Seadrill Limited’s share price fell to a six month low last week, while competitors gain, amid reports the company is facing difficulties refinancing their debt. Recently Seadrill’s management suggested the company could require as much as $1bn in debt and in doing so shareholders value could be significantly diluted. In addition, management is focusing on capital preservation to the detriment of fleet preservation and new rig contracts. As a result, the share price has declined more than 50% since 12/12. Despite largely positive news in the industry of producers looking to hire offshore rigs, Seadrill remains a focus of directional demand as investors fear their weak balance sheet, struggles to restructure their debt and headwinds from seemingly more financially stable competitors such as Ensco and Noble Corporation.

Asia Pacific 

A surge in Chinese visitors to South Korea may reverse in 2017 amid increasingly strained ties between the two countries. Arrivals from China continue to decline as South Korea presses ahead to deploy the THAAD missile defence system with the United States to counter a nuclear threat from North Korea. The plan has upset the Chinese government on concerns that the radar will not only track China’s military capabilities but could also be part of a broader US strategy to extend its military alliance network from Japan all the way down to the South China Sea. Companies that have been most impacted include cosmetics firms AmorePacific Corp and LG Household & Health Care as well as Hotel Shilla, South Korea’s second-largest duty free operator. We continue to witness strong long-term securities lending demand for Hotel Shilla which has seen its share price decline by approximately 40 per cent in the past year.
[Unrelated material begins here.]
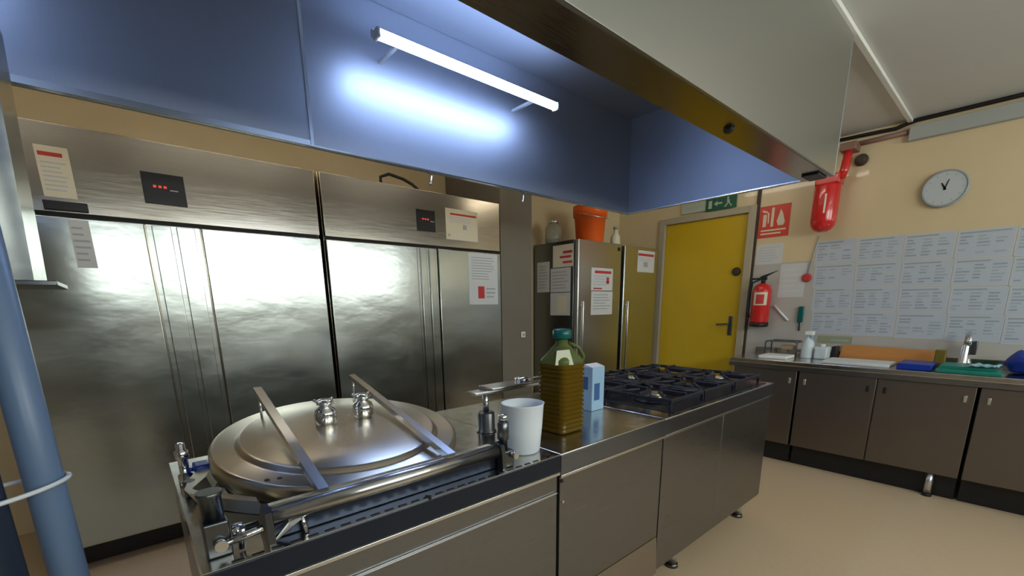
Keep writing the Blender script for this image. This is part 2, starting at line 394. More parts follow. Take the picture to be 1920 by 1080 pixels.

Singaporean offshore oil-service provider Ezra Holdings Ltd shares fell sharply amid solvency concerns. Ezra Holdings stock price plunged 38% in Singapore trading following a filing which showed it may have to write down as much as $170 million in debt. Investor concern was compounded by news that Forland Subsea AS, a Norwegian vessel owner, may apply for Ezra to be wound up over payment of 25.5 million Norwegian kroner ($3.1 million). The offshore oil-service industry has struggled to recover from the collapse in oil prices since their high in 2014 resulting in a wave of debt restructuring. We have seen strong long term lending demand for Ezra Holdings Ltd.


Deja-vu for Banco Popular Espanol. Last week saw increased interest in the Spanish Lender as it announced its fourth quarter results for 2016. Losses for this period were EU3.5 billion, compared to EU173 million this time last year. Although the losses can be attributed to 5.7 billion worth of provisions in bad loans and mortgage floors, the latest update brings into question the banks current CET1 ratio of8.2%, a shortfall of EU1.8 billion from the 11% benchmark. Last year the bank engaged in a rights issue in order to provide new capital and although the latest update doesn’t say that further funding will be required, many analyst believe the latest update will provide much speculation.

The Swiss holding company Leonteq AG has come into focus after it announced new cost saving measures and the withdrawal of its 2017 dividend. The company issued a statement that on top of the CHF10 million measures announced in December, a further CHF18 million in additional savings will take place in 2017. Net income for 2016 came in at CHF17.2 million meaning a 75% decline in pre-tax profit from a year earlier. Levels have increased in line with increased demand and utilisation.